++++ DATASET EXCERPT

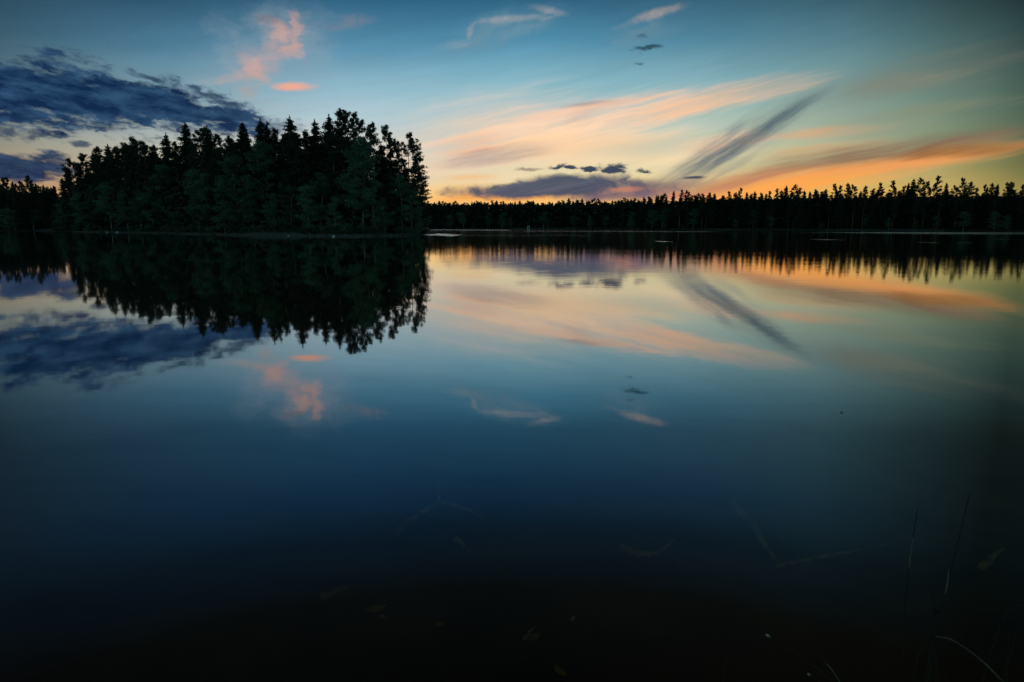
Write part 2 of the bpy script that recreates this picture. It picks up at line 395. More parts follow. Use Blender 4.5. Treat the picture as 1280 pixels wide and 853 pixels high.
def make_spruce(H=20., W=.17, low=.05, gap=.12):
    tb = Tubes(); pts, rad = trunk_path(H, 0, .15, 9, .19, .015); tb.add(pts, rad, 6)
    cen = []; siz = []; outs = []
    z = low*H
    asym = rng.random()*6.28
    while z < H-.25:
        t = z/H; r = H*W*(1-t)**.66*(.5+.5*min(1, (t-low)/.12+.35)); n = int(7+4*rng.random()) if t < .93 else 5
        lvl = .82+.34*rng.random()
        for j in range(n):
            if rng.random() < gap: continue
            ph = rng.random()*6.28; L = r*lvl*(.55+.6*rng.random())*(1+.15*math.cos(ph-asym))+.12
            o = at_h(pts, H, z); dr = .12+.28*(1-t)*rng.random()-(.35 if t > .88 else 0)
            if L > 1.0: tb.add([o, o+Vector((math.cos(ph)*L*.9, math.sin(ph)*L*.9, -dr*L*.8))], [.028, .006], 3, False)
            m = max(2, int(L/.15))
            for q in range(m):
                s = .15+.88*(q+rng.random())/m
                wd = .34*(1-.55*s)*min(1, L)
                p = o+Vector((math.cos(ph)*L*s, math.sin(ph)*L*s, -dr*L*s+.18*L*max(0, s-.7)))
                for _ in range(3):
                    cen.append((p.x+rng.normal()*wd*.8, p.y+rng.normal()*wd*.8, p.z-abs(rng.normal())*.14)); siz.append(.78*(1-.35*t)*(1-.35*s)+.1); outs.append((math.cos(ph)*.9, math.sin(ph)*.9, -.25))
        z += .24+.34*(1-t)*rng.random()+.08*rng.random()
    for q in range(40):
        s = rng.random(); o = at_h(pts, H, H-1.1*s); cen.append((o.x+rng.normal()*.08*s*1.6, o.y+rng.normal()*.08*s*1.6, H+.15-1.2*s)); siz.append(.4); outs.append((0,0,.6))
    cen = np.array(cen); v, f = shards(cen, np.array(siz), np.array(outs), .1, .34)
    return tb.mesh('trunk', MT['spruce_bark']), mesh('crown', v, f, MT['spruce'])

def clumps(cs, n, spread, size, flat=.6, vflat=.45, spiky=False):
    cen = []
    for c, s in cs:
        d = rng.normal(size=(n, 3)); d /= np.linalg.norm(d, axis=1, keepdims=True); d *= (rng.random((n, 1))**.45)
        cen.append(np.array(c)+d*np.array([spread, spread, spread*vflat])*s)
    if spiky: return shards(np.concatenate(cen), np.full(n*len(cs), size), None, .45, .20)
    return leaf_tris(np.concatenate(cen), size, flat)

def make_pine(H=20., base=.42, spread=2.6, n=34, leany=0.0, side=None, dense=1.0):
    tb = Tubes(); pts, rad = trunk_path(H*.985, leany, .45, 9, .2, .02); tb.add(pts, rad, 7)
    cs = []
    for i in range(n):
        t = base+(1-base)*(i+rng.random())/n
        u = (t-base)/(1-base)
        L = spread*(math.sin(math.pi*min(1, .22+.70*u))**.8)*(.55+.65*rng.random())+.25
        if u > .8: L *= .85
        ph = rng.random()*6.28
        if side is not None and rng.random() < .55: ph = side+rng.normal()*.5; L *= 1.25
        el = .05+.75*u*rng.random()+.25*u*u
        o = at_h(pts, H, t*H*.98); d = Vector((math.cos(ph)*math.cos(el), math.sin(ph)*math.cos(el), math.sin(el)))
        mid = o+d*L*.55+Vector((0, 0, -.08*L)); end = o+d*L+Vector((0, 0, .10*L))
        tb.add([o, mid, end], [.05*(1-u*.6), .035*(1-u*.6), .012], 4, False)
        for q in range(int(4+L*5.0*dense)):
            s = .35+.7*rng.random(); p = o.lerp(end, s)
            side_off = Vector((-d.y, d.x, 0))*rng.normal()*.26*L*(.3+.7*s)
            cs.append((p+side_off+Vector((0, 0, .1+rng.normal()*.16)), .36+.40*rng.random()*(1.1-.4*u)))
    for q in range(7): cs.append((at_h(pts, H, H*(1-.045*q*rng.random()))+Vector((rng.normal()*.25, rng.normal()*.25, .25-.05*q)), .42))
    for q in range(6):                                  # bare dead stubs below the crown
        z = H*base*(.35+.6*rng.random()); ph = rng.random()*6.28; o = at_h(pts, H, z); L = .5+rng.random()
        tb.add([o, o+Vector((math.cos(ph)*L, math.sin(ph)*L, -.1*L))], [.03, .01], 3, False)
    v, f = clumps(cs, 18, .70, .46, .9, .5, True)
    return tb.mesh('trunk', MT['pine_bark']), mesh('crown', v, f, MT['pine'])

def make_birch(H=11., base=.25, spread=2.4, nclump=120, lean=.05, stems=1, leaf='leaf', vf=.7):
    tb = Tubes(); cs = []
    for s_ in range(stems):
        pts, rad = trunk_path(H*(.97 if s_ == 0 else .8), lean+.08*s_, .6, 9, .095 if stems == 1 else .075, .012); tb.add(pts, rad, 6)
        for i in range(int(nclump/stems/4)):
            t = base+(.97-base)*rng.random(); u = (t-base)/(1-base)
            L = spread*(math.sin(math.pi*(.15+.8*u))**.7)*(.4+.75*rng.random())+.2
            ph = rng.random()*6.28; el = .45+.4*u
            o = at_h(pts, H*(.97 if s_ == 0 else .8), t*H*(.96 if s_ == 0 else .78)); d = Vector((math.cos(ph)*math.cos(el), math.sin(ph)*math.cos(el), math.sin(el)))
            end = o+d*L+Vector((0, 0, -.22*L)); tb.add([o, o+d*L*.6, end], [.028, .018, .006], 3, False)
            for q in range(4):
                s = .4+.75*rng.random(); cs.append((o.lerp(end, s)+Vector((rng.normal()*.3, rng.normal()*.3, -.25*rng.random())), .6+.7*rng.random()))
    v, f = clumps(cs, 64, .7, .21, 1.0, vf)
    return tb.mesh('trunk', MT['birch_bark']), mesh('crown', v, f, MT[leaf])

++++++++

■ EXERCISE DETAILS:
Using the data above, print every line exactly, omitting pictures.

■ THE COMPLETED TASK:
Write part 2 of the bpy script that recreates this picture. It picks up at line 395. More parts follow. Use Blender 4.5. Treat the picture as 1280 pixels wide and 853 pixels high.
def make_spruce(H=20., W=.17, low=.05, gap=.12):
    tb = Tubes(); pts, rad = trunk_path(H, 0, .15, 9, .19, .015); tb.add(pts, rad, 6)
    cen = []; siz = []; outs = []
    z = low*H
    asym = rng.random()*6.28
    while z < H-.25:
        t = z/H; r = H*W*(1-t)**.66*(.5+.5*min(1, (t-low)/.12+.35)); n = int(7+4*rng.random()) if t < .93 else 5
        lvl = .82+.34*rng.random()
        for j in range(n):
            if rng.random() < gap: continue
            ph = rng.random()*6.28; L = r*lvl*(.55+.6*rng.random())*(1+.15*math.cos(ph-asym))+.12
            o = at_h(pts, H, z); dr = .12+.28*(1-t)*rng.random()-(.35 if t > .88 else 0)
            if L > 1.0: tb.add([o, o+Vector((math.cos(ph)*L*.9, math.sin(ph)*L*.9, -dr*L*.8))], [.028, .006], 3, False)
            m = max(2, int(L/.15))
            for q in range(m):
                s = .15+.88*(q+rng.random())/m
                wd = .34*(1-.55*s)*min(1, L)
                p = o+Vector((math.cos(ph)*L*s, math.sin(ph)*L*s, -dr*L*s+.18*L*max(0, s-.7)))
                for _ in range(3):
                    cen.append((p.x+rng.normal()*wd*.8, p.y+rng.normal()*wd*.8, p.z-abs(rng.normal())*.14)); siz.append(.78*(1-.35*t)*(1-.35*s)+.1); outs.append((math.cos(ph)*.9, math.sin(ph)*.9, -.25))
        z += .24+.34*(1-t)*rng.random()+.08*rng.random()
    for q in range(40):
        s = rng.random(); o = at_h(pts, H, H-1.1*s); cen.append((o.x+rng.normal()*.08*s*1.6, o.y+rng.normal()*.08*s*1.6, H+.15-1.2*s)); siz.append(.4); outs.append((0,0,.6))
    cen = np.array(cen); v, f = shards(cen, np.array(siz), np.array(outs), .1, .34)
    return tb.mesh('trunk', MT['spruce_bark']), mesh('crown', v, f, MT['spruce'])

def clumps(cs, n, spread, size, flat=.6, vflat=.45, spiky=False):
    cen = []
    for c, s in cs:
        d = rng.normal(size=(n, 3)); d /= np.linalg.norm(d, axis=1, keepdims=True); d *= (rng.random((n, 1))**.45)
        cen.append(np.array(c)+d*np.array([spread, spread, spread*vflat])*s)
    if spiky: return shards(np.concatenate(cen), np.full(n*len(cs), size), None, .45, .20)
    return leaf_tris(np.concatenate(cen), size, flat)

def make_pine(H=20., base=.42, spread=2.6, n=34, leany=0.0, side=None, dense=1.0):
    tb = Tubes(); pts, rad = trunk_path(H*.985, leany, .45, 9, .2, .02); tb.add(pts, rad, 7)
    cs = []
    for i in range(n):
        t = base+(1-base)*(i+rng.random())/n
        u = (t-base)/(1-base)
        L = spread*(math.sin(math.pi*min(1, .22+.70*u))**.8)*(.55+.65*rng.random())+.25
        if u > .8: L *= .85
        ph = rng.random()*6.28
        if side is not None and rng.random() < .55: ph = side+rng.normal()*.5; L *= 1.25
        el = .05+.75*u*rng.random()+.25*u*u
        o = at_h(pts, H, t*H*.98); d = Vector((math.cos(ph)*math.cos(el), math.sin(ph)*math.cos(el), math.sin(el)))
        mid = o+d*L*.55+Vector((0, 0, -.08*L)); end = o+d*L+Vector((0, 0, .10*L))
        tb.add([o, mid, end], [.05*(1-u*.6), .035*(1-u*.6), .012], 4, False)
        for q in range(int(4+L*5.0*dense)):
            s = .35+.7*rng.random(); p = o.lerp(end, s)
            side_off = Vector((-d.y, d.x, 0))*rng.normal()*.26*L*(.3+.7*s)
            cs.append((p+side_off+Vector((0, 0, .1+rng.normal()*.16)), .36+.40*rng.random()*(1.1-.4*u)))
    for q in range(7): cs.append((at_h(pts, H, H*(1-.045*q*rng.random()))+Vector((rng.normal()*.25, rng.normal()*.25, .25-.05*q)), .42))
    for q in range(6):                                  # bare dead stubs below the crown
        z = H*base*(.35+.6*rng.random()); ph = rng.random()*6.28; o = at_h(pts, H, z); L = .5+rng.random()
        tb.add([o, o+Vector((math.cos(ph)*L, math.sin(ph)*L, -.1*L))], [.03, .01], 3, False)
    v, f = clumps(cs, 18, .70, .46, .9, .5, True)
    return tb.mesh('trunk', MT['pine_bark']), mesh('crown', v, f, MT['pine'])

def make_birch(H=11., base=.25, spread=2.4, nclump=120, lean=.05, stems=1, leaf='leaf', vf=.7):
    tb = Tubes(); cs = []
    for s_ in range(stems):
        pts, rad = trunk_path(H*(.97 if s_ == 0 else .8), lean+.08*s_, .6, 9, .095 if stems == 1 else .075, .012); tb.add(pts, rad, 6)
        for i in range(int(nclump/stems/4)):
            t = base+(.97-base)*rng.random(); u = (t-base)/(1-base)
            L = spread*(math.sin(math.pi*(.15+.8*u))**.7)*(.4+.75*rng.random())+.2
            ph = rng.random()*6.28; el = .45+.4*u
            o = at_h(pts, H*(.97 if s_ == 0 else .8), t*H*(.96 if s_ == 0 else .78)); d = Vector((math.cos(ph)*math.cos(el), math.sin(ph)*math.cos(el), math.sin(el)))
            end = o+d*L+Vector((0, 0, -.22*L)); tb.add([o, o+d*L*.6, end], [.028, .018, .006], 3, False)
            for q in range(4):
                s = .4+.75*rng.random(); cs.append((o.lerp(end, s)+Vector((rng.normal()*.3, rng.normal()*.3, -.25*rng.random())), .6+.7*rng.random()))
    v, f = clumps(cs, 64, .7, .21, 1.0, vf)
    return tb.mesh('trunk', MT['birch_bark']), mesh('crown', v, f, MT[leaf])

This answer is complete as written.